In between the ballads and ready-made radio songs, The Fray experiment a bit with more tempo driven, guitar reliant rock songs, and although the results are somewhat mixed and these songs don't end up being the best moments of the album, they do give it a nicely paced flow. How to Save a Life had great singles, but suffered from a drop-off of quality between those and the album tracks, which were basically just less interesting versions of the hits. Luckily, that's not the case here: "Here We Are" wouldn't have been out of place on the last Switchfoot record, while "48 to Go" is almost begging to become a road trip rocker, and "Turn Me On" is good on record, but sounds like it would be absolute dynamite in a live show, with a chorus ready to be shouted by a venue full of fans.

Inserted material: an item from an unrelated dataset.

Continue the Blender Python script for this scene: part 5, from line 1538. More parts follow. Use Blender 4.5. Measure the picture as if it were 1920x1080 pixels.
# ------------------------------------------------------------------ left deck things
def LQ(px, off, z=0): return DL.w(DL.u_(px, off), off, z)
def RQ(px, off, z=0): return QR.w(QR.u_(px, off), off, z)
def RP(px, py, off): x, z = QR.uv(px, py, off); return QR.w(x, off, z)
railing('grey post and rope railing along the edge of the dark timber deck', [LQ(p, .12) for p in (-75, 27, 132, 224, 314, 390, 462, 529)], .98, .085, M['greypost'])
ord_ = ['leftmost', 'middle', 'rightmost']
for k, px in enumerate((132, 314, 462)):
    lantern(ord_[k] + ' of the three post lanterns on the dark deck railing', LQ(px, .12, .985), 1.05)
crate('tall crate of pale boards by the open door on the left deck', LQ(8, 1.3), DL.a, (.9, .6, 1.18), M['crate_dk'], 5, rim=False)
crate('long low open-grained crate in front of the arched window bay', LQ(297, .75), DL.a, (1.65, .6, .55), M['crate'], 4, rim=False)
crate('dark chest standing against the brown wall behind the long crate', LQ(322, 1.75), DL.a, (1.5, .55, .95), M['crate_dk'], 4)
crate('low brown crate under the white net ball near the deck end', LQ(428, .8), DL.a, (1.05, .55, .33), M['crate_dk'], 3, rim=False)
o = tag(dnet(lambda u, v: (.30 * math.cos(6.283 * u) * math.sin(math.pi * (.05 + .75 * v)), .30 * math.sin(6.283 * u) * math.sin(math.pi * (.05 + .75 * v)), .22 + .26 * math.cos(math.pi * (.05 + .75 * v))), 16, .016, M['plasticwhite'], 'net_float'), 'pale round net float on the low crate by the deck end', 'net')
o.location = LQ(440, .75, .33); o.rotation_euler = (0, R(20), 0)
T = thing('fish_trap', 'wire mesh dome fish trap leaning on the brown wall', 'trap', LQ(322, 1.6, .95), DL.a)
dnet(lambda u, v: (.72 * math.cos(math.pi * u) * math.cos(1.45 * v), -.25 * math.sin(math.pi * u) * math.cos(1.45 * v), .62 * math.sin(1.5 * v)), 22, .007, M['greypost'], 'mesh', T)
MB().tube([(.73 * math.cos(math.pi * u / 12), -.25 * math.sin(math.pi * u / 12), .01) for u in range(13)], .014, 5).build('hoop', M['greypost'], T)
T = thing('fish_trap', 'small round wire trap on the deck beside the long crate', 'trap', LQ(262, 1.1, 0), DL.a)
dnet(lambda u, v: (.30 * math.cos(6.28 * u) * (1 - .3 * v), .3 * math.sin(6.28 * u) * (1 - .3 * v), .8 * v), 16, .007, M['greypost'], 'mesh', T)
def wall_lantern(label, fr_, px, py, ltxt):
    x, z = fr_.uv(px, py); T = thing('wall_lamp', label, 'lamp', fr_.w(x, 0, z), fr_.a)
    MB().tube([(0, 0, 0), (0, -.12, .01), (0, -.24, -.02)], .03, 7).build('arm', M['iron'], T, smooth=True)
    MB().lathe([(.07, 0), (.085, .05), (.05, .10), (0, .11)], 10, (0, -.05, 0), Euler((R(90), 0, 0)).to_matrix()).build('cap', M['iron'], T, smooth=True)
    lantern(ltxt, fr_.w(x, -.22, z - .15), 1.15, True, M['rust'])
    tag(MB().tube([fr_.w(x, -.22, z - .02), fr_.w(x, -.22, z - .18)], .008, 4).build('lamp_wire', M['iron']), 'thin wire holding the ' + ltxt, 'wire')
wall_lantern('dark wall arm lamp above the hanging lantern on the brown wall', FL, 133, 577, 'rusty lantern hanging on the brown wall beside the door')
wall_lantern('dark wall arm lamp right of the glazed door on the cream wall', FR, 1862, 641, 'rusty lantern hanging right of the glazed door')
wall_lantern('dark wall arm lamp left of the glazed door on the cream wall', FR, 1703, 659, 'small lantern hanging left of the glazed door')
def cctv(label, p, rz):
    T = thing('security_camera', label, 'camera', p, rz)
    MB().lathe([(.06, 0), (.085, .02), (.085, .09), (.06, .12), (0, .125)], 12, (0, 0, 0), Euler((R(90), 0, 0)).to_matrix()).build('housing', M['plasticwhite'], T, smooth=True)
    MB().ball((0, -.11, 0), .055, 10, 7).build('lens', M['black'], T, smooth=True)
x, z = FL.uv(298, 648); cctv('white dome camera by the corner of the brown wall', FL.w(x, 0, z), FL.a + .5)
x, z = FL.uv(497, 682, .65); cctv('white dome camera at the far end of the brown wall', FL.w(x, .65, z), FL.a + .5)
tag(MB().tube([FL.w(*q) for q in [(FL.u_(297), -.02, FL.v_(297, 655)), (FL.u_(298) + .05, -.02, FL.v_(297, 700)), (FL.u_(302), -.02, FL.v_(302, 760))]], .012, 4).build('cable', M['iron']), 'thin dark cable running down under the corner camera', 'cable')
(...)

Meanwhile "1961" felt relatively unremarkable until I listened to the lyrics, which tell the story of two brothers who find themselves on opposite sides of the Berlin Wall, unable to reach each other. "But it won't be the same again," Slade sings on the song's refrain, his voice breaking into a lilting falsetto in such a heartbreaking manner that the song worked its way into my brain more and more with each listen. The record closes with "Be Still," a lullaby of a piano ballad that is carried forth by a keyboard that delays and echoes through an empty space, joined only by ambient strings, to haunting effect. As it should, the focus stays with Slade's voice until the end, and even though it isn't quite the closer "Happiness" was, it ends the album with a stark sense of finality.

Scars & Stories came together during an extensive period of traveling that the band took prior to re-entering the studio. They wrote over 70 songs for the project, and the record represents the very best of them, songs that only depart slightly from the band's established musical style, but songs that are informed by world issues and experiences. As a result, this material feels distinctly weightier and more mature than previous efforts, and the songs feel more like they are part of a single journey or arc. As the album's throwback artwork implies, The Fray set out not to make a collection of singles, but a full album, and the accomplishment of that goal is rather easily their best record to date. Landing somewhere between the piano pop of Jack's Mannequin and the increasingly classic rock driven sound of Augustana, Scars & Stories is the sound of a band that is growing and improving with each record, and I think someday, they're going to make something that's really great. With this record and the last one under their belts, they're well on their way.